● **Short task**:
Word for word, restate the lines from the start of the data below through the line containing "obj('slots', bm, M_camd, ol)".

● **Data**:
-- BEGIN --

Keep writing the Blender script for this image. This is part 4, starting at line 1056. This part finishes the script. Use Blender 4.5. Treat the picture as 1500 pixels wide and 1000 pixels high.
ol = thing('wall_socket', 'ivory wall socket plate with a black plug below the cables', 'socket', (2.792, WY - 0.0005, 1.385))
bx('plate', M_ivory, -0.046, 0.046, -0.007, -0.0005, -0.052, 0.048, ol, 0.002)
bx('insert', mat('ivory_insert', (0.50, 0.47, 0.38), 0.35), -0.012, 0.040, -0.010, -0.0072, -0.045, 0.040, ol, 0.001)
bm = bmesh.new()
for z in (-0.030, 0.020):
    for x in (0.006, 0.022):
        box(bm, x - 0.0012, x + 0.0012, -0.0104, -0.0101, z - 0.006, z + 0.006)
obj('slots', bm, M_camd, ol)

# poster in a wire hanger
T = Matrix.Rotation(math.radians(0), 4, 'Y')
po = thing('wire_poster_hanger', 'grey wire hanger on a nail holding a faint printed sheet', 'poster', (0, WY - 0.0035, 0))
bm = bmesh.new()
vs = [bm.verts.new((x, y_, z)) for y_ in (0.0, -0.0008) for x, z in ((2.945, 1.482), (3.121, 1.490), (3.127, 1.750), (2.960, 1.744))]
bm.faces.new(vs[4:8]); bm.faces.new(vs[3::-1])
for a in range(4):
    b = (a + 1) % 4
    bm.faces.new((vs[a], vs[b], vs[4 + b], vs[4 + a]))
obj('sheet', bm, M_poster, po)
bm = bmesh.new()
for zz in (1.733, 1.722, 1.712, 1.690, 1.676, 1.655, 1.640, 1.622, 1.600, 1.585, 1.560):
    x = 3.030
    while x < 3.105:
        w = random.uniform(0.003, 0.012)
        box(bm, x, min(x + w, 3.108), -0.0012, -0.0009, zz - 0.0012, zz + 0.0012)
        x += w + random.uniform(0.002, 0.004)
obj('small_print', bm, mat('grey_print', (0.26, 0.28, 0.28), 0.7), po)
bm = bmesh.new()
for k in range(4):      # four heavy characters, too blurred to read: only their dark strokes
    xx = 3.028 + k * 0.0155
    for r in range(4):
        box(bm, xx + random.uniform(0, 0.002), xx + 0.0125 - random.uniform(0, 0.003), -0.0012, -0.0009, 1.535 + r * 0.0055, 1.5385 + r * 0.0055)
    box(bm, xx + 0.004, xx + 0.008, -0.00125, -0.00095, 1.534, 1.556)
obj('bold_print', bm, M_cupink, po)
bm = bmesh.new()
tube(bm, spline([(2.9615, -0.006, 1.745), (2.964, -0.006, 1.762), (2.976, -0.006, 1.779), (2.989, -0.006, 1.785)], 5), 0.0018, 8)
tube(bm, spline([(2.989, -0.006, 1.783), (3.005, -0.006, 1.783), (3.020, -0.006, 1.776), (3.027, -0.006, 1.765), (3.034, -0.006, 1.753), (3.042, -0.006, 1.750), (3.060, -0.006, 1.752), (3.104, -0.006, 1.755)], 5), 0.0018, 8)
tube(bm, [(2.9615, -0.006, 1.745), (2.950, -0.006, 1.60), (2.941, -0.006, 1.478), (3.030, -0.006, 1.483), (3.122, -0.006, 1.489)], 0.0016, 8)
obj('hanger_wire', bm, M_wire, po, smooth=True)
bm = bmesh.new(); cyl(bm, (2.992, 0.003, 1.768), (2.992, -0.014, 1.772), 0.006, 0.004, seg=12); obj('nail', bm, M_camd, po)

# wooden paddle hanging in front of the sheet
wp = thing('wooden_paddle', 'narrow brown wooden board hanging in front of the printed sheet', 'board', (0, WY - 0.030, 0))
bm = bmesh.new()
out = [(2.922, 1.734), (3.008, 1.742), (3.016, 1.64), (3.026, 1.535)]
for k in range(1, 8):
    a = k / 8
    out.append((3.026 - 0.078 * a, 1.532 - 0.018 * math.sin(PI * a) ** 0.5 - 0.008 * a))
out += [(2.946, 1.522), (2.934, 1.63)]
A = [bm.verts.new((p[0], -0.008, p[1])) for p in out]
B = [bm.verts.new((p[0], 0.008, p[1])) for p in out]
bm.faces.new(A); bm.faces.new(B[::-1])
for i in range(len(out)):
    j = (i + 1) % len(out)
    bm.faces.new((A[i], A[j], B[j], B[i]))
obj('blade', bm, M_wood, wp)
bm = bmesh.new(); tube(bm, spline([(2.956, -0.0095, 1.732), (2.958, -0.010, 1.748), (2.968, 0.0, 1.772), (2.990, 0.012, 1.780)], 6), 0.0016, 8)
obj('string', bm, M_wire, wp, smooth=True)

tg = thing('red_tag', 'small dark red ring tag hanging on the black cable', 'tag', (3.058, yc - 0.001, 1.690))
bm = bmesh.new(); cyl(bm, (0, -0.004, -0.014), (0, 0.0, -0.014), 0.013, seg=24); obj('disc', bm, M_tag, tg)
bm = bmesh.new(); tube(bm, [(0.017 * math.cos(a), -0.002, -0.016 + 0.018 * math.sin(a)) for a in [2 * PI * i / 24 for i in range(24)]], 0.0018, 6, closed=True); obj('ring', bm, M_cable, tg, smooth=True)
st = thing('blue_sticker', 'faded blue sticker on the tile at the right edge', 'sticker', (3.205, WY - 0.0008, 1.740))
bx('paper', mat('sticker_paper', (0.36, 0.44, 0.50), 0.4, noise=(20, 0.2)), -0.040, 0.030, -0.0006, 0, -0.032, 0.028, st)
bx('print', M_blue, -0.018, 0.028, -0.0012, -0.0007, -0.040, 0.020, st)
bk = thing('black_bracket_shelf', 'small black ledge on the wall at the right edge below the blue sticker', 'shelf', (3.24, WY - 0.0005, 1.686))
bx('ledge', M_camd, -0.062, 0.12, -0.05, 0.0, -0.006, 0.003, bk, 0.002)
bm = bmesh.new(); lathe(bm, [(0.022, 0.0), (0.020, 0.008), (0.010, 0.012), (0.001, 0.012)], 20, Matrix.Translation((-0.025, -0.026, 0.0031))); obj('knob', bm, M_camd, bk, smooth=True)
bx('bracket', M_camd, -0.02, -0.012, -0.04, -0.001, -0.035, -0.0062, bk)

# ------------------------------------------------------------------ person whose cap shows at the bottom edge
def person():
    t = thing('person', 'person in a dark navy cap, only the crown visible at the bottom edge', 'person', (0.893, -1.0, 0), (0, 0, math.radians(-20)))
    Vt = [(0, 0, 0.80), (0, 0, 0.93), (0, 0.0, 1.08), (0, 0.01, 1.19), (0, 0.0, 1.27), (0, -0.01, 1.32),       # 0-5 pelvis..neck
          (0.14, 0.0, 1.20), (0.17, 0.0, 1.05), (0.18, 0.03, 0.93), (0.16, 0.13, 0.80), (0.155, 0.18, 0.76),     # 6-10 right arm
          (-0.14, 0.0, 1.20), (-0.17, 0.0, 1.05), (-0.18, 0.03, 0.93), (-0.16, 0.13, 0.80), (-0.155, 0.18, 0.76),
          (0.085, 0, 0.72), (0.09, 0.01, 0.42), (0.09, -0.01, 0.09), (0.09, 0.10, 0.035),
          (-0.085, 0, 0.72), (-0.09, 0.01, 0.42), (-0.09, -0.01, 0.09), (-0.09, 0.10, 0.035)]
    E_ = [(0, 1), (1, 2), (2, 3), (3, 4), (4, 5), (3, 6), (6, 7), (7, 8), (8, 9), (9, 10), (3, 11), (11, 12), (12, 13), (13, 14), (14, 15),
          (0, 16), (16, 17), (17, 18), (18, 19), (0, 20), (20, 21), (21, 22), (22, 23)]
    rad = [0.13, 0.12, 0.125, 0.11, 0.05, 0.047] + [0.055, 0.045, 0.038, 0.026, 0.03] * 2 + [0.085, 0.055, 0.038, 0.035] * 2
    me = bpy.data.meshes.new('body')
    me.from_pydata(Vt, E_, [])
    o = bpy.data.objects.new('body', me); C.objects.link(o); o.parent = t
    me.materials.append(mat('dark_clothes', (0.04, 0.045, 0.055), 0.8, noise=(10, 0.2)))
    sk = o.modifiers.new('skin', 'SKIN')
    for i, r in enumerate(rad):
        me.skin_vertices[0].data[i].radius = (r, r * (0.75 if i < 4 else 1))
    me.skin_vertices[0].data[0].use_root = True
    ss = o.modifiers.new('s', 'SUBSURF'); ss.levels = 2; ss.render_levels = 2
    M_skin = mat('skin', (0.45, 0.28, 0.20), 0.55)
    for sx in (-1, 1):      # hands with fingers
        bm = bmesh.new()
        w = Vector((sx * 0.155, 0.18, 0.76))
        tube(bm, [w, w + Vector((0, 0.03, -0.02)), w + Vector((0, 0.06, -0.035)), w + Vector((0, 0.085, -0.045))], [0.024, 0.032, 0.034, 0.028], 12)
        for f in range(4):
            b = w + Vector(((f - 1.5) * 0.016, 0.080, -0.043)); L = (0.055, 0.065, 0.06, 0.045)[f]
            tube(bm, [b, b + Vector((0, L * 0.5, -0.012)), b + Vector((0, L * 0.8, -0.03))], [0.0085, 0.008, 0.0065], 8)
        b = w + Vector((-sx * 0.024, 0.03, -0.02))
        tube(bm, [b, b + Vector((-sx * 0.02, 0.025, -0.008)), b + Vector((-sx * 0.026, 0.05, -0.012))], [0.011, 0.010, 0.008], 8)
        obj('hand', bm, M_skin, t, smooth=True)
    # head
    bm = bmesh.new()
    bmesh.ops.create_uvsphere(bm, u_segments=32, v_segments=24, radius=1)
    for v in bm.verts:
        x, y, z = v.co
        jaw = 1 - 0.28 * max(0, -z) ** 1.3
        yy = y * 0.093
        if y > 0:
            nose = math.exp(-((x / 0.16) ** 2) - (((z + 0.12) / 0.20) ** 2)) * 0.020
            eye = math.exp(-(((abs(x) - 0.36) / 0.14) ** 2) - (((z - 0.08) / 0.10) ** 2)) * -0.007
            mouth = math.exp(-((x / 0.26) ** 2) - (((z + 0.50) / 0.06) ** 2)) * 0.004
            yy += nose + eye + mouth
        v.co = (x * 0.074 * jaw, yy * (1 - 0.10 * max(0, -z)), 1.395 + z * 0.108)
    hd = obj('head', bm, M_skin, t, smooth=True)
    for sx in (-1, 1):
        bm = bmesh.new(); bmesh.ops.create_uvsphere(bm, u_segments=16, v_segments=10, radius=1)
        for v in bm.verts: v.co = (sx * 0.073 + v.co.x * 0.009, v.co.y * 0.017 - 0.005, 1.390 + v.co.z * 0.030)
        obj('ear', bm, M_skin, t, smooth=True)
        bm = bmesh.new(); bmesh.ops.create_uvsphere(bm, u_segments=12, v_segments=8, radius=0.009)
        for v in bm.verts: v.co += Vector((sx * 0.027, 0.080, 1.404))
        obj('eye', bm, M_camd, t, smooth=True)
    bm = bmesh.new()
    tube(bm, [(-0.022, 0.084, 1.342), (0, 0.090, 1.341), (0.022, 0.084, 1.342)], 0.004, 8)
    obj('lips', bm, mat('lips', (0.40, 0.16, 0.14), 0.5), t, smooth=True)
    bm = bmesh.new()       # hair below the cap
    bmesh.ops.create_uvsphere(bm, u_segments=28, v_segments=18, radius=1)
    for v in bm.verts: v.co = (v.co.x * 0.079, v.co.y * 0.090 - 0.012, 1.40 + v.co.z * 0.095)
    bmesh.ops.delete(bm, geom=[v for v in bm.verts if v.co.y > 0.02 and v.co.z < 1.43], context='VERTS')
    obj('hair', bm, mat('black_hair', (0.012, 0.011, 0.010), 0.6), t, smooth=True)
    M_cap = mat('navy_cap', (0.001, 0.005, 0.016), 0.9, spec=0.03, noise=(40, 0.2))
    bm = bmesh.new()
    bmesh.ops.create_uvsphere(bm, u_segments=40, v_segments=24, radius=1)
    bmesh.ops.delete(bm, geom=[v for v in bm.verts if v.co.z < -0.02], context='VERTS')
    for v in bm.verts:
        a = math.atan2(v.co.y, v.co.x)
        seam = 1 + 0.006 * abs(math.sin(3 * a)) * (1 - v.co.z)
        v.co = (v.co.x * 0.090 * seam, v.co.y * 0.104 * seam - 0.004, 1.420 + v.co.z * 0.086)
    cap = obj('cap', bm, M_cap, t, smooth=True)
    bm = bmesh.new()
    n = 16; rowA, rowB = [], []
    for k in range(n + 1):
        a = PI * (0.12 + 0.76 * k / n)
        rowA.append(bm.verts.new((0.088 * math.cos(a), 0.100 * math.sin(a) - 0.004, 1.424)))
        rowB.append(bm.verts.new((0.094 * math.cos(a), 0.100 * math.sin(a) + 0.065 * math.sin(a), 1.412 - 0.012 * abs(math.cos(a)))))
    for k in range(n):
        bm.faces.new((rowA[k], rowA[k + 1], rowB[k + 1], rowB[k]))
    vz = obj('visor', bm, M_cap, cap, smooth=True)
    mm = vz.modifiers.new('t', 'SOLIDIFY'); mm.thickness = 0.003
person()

-- END --

● **Task result**:
Keep writing the Blender script for this image. This is part 4, starting at line 1056. This part finishes the script. Use Blender 4.5. Treat the picture as 1500 pixels wide and 1000 pixels high.
ol = thing('wall_socket', 'ivory wall socket plate with a black plug below the cables', 'socket', (2.792, WY - 0.0005, 1.385))
bx('plate', M_ivory, -0.046, 0.046, -0.007, -0.0005, -0.052, 0.048, ol, 0.002)
bx('insert', mat('ivory_insert', (0.50, 0.47, 0.38), 0.35), -0.012, 0.040, -0.010, -0.0072, -0.045, 0.040, ol, 0.001)
bm = bmesh.new()
for z in (-0.030, 0.020):
    for x in (0.006, 0.022):
        box(bm, x - 0.0012, x + 0.0012, -0.0104, -0.0101, z - 0.006, z + 0.006)
obj('slots', bm, M_camd, ol)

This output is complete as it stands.